> [Task details]:
Print all of the data exactly as written.

> [Source data]:
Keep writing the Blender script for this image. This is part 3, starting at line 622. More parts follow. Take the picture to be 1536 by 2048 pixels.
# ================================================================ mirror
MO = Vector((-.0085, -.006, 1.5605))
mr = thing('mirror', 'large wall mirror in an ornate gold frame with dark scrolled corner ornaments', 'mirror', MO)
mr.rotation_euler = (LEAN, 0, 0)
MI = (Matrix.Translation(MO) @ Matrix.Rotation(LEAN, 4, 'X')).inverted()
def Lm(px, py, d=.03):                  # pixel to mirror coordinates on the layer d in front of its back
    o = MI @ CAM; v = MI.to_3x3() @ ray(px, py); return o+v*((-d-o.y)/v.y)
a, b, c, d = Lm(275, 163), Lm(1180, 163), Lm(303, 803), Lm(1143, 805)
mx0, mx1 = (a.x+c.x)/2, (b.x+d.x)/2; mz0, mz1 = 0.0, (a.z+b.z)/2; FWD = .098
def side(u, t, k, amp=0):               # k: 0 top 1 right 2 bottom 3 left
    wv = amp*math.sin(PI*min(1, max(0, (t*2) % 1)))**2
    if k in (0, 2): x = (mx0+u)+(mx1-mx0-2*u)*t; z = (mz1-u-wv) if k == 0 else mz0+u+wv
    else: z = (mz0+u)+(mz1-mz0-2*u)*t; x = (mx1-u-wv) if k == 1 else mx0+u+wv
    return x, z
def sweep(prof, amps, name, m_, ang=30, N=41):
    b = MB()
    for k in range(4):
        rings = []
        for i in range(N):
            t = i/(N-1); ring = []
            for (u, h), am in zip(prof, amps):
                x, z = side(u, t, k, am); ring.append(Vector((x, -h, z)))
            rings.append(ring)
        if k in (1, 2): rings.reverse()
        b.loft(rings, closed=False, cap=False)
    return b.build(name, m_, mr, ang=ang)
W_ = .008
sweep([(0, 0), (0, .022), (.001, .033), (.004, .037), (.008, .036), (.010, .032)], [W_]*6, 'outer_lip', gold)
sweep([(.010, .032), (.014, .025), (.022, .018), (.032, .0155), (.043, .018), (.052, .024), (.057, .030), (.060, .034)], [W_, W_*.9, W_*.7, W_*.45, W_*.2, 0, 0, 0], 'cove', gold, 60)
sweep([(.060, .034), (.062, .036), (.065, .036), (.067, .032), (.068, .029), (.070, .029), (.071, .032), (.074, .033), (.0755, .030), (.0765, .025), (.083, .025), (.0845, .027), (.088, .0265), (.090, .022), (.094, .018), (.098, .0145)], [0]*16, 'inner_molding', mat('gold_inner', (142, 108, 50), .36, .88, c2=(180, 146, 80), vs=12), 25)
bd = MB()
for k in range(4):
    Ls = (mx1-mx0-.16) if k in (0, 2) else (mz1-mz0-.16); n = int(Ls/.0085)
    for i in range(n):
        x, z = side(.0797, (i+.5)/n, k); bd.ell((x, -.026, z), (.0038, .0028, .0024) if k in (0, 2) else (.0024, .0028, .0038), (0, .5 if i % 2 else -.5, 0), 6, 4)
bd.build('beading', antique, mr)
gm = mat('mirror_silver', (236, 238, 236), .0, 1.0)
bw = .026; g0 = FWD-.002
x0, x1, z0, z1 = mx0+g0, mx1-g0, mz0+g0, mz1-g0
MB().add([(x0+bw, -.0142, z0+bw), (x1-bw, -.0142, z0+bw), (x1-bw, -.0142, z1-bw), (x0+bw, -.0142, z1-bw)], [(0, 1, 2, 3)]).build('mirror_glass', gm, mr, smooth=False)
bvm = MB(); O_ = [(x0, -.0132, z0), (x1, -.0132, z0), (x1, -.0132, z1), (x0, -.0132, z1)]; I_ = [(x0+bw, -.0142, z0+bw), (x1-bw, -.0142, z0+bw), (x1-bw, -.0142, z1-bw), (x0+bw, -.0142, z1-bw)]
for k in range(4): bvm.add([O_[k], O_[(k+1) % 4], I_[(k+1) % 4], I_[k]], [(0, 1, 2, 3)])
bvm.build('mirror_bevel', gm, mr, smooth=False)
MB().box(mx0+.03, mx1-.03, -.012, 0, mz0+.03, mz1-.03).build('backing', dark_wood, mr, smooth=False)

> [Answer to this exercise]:
Keep writing the Blender script for this image. This is part 3, starting at line 622. More parts follow. Take the picture to be 1536 by 2048 pixels.
# ================================================================ mirror
MO = Vector((-.0085, -.006, 1.5605))
mr = thing('mirror', 'large wall mirror in an ornate gold frame with dark scrolled corner ornaments', 'mirror', MO)
mr.rotation_euler = (LEAN, 0, 0)
MI = (Matrix.Translation(MO) @ Matrix.Rotation(LEAN, 4, 'X')).inverted()
def Lm(px, py, d=.03):                  # pixel to mirror coordinates on the layer d in front of its back
    o = MI @ CAM; v = MI.to_3x3() @ ray(px, py); return o+v*((-d-o.y)/v.y)
a, b, c, d = Lm(275, 163), Lm(1180, 163), Lm(303, 803), Lm(1143, 805)
mx0, mx1 = (a.x+c.x)/2, (b.x+d.x)/2; mz0, mz1 = 0.0, (a.z+b.z)/2; FWD = .098
def side(u, t, k, amp=0):               # k: 0 top 1 right 2 bottom 3 left
    wv = amp*math.sin(PI*min(1, max(0, (t*2) % 1)))**2
    if k in (0, 2): x = (mx0+u)+(mx1-mx0-2*u)*t; z = (mz1-u-wv) if k == 0 else mz0+u+wv
    else: z = (mz0+u)+(mz1-mz0-2*u)*t; x = (mx1-u-wv) if k == 1 else mx0+u+wv
    return x, z
def sweep(prof, amps, name, m_, ang=30, N=41):
    b = MB()
    for k in range(4):
        rings = []
        for i in range(N):
            t = i/(N-1); ring = []
            for (u, h), am in zip(prof, amps):
                x, z = side(u, t, k, am); ring.append(Vector((x, -h, z)))
            rings.append(ring)
        if k in (1, 2): rings.reverse()
        b.loft(rings, closed=False, cap=False)
    return b.build(name, m_, mr, ang=ang)
W_ = .008
sweep([(0, 0), (0, .022), (.001, .033), (.004, .037), (.008, .036), (.010, .032)], [W_]*6, 'outer_lip', gold)
sweep([(.010, .032), (.014, .025), (.022, .018), (.032, .0155), (.043, .018), (.052, .024), (.057, .030), (.060, .034)], [W_, W_*.9, W_*.7, W_*.45, W_*.2, 0, 0, 0], 'cove', gold, 60)
sweep([(.060, .034), (.062, .036), (.065, .036), (.067, .032), (.068, .029), (.070, .029), (.071, .032), (.074, .033), (.0755, .030), (.0765, .025), (.083, .025), (.0845, .027), (.088, .0265), (.090, .022), (.094, .018), (.098, .0145)], [0]*16, 'inner_molding', mat('gold_inner', (142, 108, 50), .36, .88, c2=(180, 146, 80), vs=12), 25)
bd = MB()
for k in range(4):
    Ls = (mx1-mx0-.16) if k in (0, 2) else (mz1-mz0-.16); n = int(Ls/.0085)
    for i in range(n):
        x, z = side(.0797, (i+.5)/n, k); bd.ell((x, -.026, z), (.0038, .0028, .0024) if k in (0, 2) else (.0024, .0028, .0038), (0, .5 if i % 2 else -.5, 0), 6, 4)
bd.build('beading', antique, mr)
gm = mat('mirror_silver', (236, 238, 236), .0, 1.0)
bw = .026; g0 = FWD-.002
x0, x1, z0, z1 = mx0+g0, mx1-g0, mz0+g0, mz1-g0
MB().add([(x0+bw, -.0142, z0+bw), (x1-bw, -.0142, z0+bw), (x1-bw, -.0142, z1-bw), (x0+bw, -.0142, z1-bw)], [(0, 1, 2, 3)]).build('mirror_glass', gm, mr, smooth=False)
bvm = MB(); O_ = [(x0, -.0132, z0), (x1, -.0132, z0), (x1, -.0132, z1), (x0, -.0132, z1)]; I_ = [(x0+bw, -.0142, z0+bw), (x1-bw, -.0142, z0+bw), (x1-bw, -.0142, z1-bw), (x0+bw, -.0142, z1-bw)]
for k in range(4): bvm.add([O_[k], O_[(k+1) % 4], I_[(k+1) % 4], I_[k]], [(0, 1, 2, 3)])
bvm.build('mirror_bevel', gm, mr, smooth=False)
MB().box(mx0+.03, mx1-.03, -.012, 0, mz0+.03, mz1-.03).build('backing', dark_wood, mr, smooth=False)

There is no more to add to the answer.